Même si dans la théorie cette visée militante collective est claire, une des critiques qui est faite à la spiritualité écoféminisme est le fait d’en faire un usage exclusivement individuel. D’autre part, on y constate des dérives anti-intellectuelles, ce qui rentre encore une fois en contradiction avec la théorie néo-païenne. Une autre critique qui nous intrigue particulièrement car nous n’avons pour l’instant pas récolté assez d’information à ce propos est celle de l’appropriation culturelle5 par les écoféministes néo-païennes dans leur spiritualité. Voici donc notre premier jet de réflexions qui a suscité étonnements et enthousiasme ; à suivre au CRIDEV car l’enquête reste ouverte…

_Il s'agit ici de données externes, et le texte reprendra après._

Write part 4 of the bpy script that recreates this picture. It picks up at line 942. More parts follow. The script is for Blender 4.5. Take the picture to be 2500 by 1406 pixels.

Si envie d’y participer, d’en causer, on vous propose de se retrouver le samedi 27 Mars prochain dans le cadre de la rencontre inter-chantier du CRIDEV…
Édito co-écrit par Sumaq et Chloé

1 Playlist “écoféminisme” de la chaîne youtube Game of Hearth
2 Nous parlerons donc ici de spiritualité chez les écoféministes en ayant principalement Starhawk comme référence.
3 “Cis” est utilisé comme l’abréviation de cisgenre : dont l’identité de genre correspond au genre assigné à la naissance.
4 En soi = en elle-même, par son existence propre et de manière immuable (qui ne peut être changé).
5 « L’appropriation culturelle, c’est lorsqu’un emprunt entre les cultures s’inscrit dans un contexte de domination », source.